:: Direction ::
Search the material and gather each line with "structure" in it.

:: Record set ::
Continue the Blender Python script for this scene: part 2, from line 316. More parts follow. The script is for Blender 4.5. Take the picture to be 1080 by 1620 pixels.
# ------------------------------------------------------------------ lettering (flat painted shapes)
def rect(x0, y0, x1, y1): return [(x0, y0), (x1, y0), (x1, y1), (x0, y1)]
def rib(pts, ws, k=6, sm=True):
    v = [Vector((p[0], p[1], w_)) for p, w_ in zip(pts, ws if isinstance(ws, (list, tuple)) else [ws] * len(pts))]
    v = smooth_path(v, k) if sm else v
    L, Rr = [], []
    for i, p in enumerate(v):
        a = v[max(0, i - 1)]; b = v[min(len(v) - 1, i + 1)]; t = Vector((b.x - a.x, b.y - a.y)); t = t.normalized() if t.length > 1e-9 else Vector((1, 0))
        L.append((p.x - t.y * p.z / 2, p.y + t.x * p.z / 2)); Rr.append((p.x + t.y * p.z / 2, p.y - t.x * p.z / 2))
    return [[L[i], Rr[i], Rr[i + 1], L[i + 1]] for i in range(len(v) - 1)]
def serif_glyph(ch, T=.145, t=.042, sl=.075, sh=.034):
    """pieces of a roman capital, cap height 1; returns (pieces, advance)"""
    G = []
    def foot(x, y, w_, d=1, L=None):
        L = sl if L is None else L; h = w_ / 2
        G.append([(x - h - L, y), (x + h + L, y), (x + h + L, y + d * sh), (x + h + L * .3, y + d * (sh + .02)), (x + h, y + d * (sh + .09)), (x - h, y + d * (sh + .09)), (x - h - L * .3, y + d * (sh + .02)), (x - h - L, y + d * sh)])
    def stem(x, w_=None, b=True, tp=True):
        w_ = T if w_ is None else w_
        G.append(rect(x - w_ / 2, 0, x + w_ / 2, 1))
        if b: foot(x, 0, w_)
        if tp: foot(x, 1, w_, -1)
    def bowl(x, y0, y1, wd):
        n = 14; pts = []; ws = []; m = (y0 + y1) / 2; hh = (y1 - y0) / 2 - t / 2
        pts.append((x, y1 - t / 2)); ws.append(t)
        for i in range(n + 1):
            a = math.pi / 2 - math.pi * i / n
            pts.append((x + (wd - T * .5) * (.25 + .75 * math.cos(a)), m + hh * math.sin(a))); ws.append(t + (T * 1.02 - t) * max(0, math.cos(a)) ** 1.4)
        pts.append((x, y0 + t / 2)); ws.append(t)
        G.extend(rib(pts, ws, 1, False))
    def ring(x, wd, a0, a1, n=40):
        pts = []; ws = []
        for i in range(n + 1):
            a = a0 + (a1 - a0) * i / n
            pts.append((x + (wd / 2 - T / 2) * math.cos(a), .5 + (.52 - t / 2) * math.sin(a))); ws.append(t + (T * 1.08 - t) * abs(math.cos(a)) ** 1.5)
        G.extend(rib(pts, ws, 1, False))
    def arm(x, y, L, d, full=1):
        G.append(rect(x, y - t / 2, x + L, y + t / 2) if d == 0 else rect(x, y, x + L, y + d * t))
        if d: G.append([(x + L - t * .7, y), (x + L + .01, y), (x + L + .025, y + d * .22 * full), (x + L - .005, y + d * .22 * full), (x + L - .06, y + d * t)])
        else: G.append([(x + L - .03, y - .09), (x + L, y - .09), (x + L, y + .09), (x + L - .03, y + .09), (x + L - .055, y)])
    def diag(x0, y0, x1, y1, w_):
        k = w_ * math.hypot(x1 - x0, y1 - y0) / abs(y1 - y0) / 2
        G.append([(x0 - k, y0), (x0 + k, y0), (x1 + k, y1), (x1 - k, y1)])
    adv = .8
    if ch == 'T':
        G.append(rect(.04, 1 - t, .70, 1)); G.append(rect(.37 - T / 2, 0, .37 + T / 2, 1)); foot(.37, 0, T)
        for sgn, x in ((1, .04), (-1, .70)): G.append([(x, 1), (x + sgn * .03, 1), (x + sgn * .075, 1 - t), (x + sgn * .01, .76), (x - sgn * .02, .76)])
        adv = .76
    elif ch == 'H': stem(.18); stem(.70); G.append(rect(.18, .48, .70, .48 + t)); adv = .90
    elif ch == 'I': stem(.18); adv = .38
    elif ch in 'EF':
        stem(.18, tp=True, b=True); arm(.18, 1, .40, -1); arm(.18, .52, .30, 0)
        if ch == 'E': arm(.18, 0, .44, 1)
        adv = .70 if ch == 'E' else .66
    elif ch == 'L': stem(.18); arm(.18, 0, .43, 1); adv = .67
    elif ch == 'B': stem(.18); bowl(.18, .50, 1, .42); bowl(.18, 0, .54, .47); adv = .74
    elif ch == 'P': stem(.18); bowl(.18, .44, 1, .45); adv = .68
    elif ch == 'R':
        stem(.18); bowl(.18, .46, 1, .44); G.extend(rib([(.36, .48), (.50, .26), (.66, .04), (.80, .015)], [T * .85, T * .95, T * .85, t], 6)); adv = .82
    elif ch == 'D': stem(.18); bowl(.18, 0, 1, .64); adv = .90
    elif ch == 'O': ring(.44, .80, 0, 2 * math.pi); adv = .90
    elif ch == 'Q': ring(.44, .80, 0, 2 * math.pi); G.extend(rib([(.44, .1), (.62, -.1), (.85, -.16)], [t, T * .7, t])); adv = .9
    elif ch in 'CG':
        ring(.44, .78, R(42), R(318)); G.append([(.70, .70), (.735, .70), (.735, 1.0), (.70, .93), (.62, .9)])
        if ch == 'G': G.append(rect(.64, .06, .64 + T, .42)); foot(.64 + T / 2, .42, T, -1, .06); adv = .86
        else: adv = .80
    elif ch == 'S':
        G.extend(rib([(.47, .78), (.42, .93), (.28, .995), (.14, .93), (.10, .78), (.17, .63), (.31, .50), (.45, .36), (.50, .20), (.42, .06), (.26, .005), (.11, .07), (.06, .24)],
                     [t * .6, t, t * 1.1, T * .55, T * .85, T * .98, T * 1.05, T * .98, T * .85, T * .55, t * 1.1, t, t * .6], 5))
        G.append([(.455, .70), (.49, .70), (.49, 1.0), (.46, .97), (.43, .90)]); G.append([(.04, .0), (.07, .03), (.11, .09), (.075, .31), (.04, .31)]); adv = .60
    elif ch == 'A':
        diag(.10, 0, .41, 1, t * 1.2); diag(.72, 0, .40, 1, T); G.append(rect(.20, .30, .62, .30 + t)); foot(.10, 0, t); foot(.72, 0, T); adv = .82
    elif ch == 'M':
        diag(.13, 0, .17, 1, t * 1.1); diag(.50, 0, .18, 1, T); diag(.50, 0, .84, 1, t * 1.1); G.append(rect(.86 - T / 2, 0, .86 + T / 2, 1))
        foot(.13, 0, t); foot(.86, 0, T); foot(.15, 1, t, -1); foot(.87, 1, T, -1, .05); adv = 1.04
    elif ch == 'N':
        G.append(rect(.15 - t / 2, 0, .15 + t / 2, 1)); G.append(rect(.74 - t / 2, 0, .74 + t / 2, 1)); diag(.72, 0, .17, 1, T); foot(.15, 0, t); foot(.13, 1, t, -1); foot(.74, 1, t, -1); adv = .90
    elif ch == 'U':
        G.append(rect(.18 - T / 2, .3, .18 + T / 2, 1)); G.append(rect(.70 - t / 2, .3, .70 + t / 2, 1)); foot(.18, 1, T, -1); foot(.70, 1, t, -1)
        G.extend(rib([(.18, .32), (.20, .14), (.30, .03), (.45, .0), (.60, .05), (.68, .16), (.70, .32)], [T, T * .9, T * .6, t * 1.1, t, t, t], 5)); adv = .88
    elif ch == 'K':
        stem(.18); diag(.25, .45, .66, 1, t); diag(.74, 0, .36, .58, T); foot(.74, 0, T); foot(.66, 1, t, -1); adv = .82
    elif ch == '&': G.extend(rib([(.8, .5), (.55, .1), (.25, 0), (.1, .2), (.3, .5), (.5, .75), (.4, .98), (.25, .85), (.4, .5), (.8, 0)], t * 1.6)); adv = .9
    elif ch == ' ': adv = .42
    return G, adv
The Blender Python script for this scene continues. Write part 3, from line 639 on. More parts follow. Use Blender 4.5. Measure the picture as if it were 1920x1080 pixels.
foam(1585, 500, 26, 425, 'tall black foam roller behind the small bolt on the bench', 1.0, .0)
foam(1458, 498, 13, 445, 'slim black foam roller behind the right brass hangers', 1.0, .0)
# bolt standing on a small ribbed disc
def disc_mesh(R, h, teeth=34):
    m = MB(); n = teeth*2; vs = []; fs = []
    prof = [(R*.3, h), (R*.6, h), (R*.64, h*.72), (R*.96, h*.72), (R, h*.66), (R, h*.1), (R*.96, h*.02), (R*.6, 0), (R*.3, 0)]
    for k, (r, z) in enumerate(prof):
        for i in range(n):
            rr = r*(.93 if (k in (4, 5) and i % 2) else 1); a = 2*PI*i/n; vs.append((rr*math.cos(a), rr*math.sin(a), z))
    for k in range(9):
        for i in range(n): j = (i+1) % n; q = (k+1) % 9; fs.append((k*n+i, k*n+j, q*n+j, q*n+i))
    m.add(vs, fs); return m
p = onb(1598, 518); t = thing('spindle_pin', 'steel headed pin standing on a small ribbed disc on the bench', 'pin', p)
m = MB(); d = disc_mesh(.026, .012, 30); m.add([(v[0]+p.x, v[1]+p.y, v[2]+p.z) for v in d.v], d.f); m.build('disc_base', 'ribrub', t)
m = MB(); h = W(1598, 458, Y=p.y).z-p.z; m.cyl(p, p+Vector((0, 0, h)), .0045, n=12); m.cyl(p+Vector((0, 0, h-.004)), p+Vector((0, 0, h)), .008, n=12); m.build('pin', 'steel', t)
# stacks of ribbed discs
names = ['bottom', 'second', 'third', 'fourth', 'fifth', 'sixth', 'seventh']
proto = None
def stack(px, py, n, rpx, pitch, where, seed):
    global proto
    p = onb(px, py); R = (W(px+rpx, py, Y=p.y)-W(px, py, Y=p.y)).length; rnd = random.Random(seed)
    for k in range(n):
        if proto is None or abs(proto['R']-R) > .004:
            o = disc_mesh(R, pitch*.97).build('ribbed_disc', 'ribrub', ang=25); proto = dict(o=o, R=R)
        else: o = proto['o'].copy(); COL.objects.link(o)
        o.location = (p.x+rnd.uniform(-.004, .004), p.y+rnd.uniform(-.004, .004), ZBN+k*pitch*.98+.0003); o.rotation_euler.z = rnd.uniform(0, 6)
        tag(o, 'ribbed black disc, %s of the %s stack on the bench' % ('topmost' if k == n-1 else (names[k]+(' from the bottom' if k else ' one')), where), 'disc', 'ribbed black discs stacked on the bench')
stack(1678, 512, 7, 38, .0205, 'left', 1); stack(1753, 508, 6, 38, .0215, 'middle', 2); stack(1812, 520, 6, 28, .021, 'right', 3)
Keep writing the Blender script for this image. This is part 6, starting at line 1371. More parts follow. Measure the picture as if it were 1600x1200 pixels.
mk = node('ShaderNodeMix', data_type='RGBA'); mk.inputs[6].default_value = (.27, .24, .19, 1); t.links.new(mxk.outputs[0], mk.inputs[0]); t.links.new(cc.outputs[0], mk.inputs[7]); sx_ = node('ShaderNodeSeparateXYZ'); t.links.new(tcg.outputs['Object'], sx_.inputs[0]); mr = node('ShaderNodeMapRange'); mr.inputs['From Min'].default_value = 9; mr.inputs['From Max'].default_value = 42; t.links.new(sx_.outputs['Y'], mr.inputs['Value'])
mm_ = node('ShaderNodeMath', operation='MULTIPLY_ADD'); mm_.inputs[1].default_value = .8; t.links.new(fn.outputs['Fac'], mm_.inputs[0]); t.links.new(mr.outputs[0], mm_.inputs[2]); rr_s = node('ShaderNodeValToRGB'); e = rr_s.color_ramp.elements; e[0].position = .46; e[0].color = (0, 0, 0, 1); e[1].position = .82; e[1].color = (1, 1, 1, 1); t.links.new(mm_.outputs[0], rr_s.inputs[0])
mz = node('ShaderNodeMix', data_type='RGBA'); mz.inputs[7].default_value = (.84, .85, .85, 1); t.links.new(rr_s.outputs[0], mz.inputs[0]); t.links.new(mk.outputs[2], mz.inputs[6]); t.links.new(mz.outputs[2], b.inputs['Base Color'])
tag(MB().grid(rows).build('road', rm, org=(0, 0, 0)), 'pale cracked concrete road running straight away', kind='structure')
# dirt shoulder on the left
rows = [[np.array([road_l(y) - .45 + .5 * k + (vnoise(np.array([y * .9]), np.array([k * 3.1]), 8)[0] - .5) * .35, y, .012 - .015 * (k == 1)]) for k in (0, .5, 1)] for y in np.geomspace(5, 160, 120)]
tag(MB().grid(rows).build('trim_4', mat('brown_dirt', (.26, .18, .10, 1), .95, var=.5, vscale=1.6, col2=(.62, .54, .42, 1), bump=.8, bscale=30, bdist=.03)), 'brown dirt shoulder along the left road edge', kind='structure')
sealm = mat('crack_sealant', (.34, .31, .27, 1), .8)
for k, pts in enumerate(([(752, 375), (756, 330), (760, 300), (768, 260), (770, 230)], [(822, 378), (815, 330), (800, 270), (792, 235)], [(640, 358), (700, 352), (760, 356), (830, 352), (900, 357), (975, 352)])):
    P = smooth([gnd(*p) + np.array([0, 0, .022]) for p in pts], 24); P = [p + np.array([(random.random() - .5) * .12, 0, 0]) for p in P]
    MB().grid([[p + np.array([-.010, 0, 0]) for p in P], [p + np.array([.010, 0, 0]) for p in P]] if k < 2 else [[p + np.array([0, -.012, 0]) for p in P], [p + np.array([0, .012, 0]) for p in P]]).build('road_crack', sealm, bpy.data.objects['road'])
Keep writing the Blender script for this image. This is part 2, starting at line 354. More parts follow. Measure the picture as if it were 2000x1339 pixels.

:: Exercise result ::
tag(MB().grid(rows).build('road', rm, org=(0, 0, 0)), 'pale cracked concrete road running straight away', kind='structure')
tag(MB().grid(rows).build('trim_4', mat('brown_dirt', (.26, .18, .10, 1), .95, var=.5, vscale=1.6, col2=(.62, .54, .42, 1), bump=.8, bscale=30, bdist=.03)), 'brown dirt shoulder along the left road edge', kind='structure')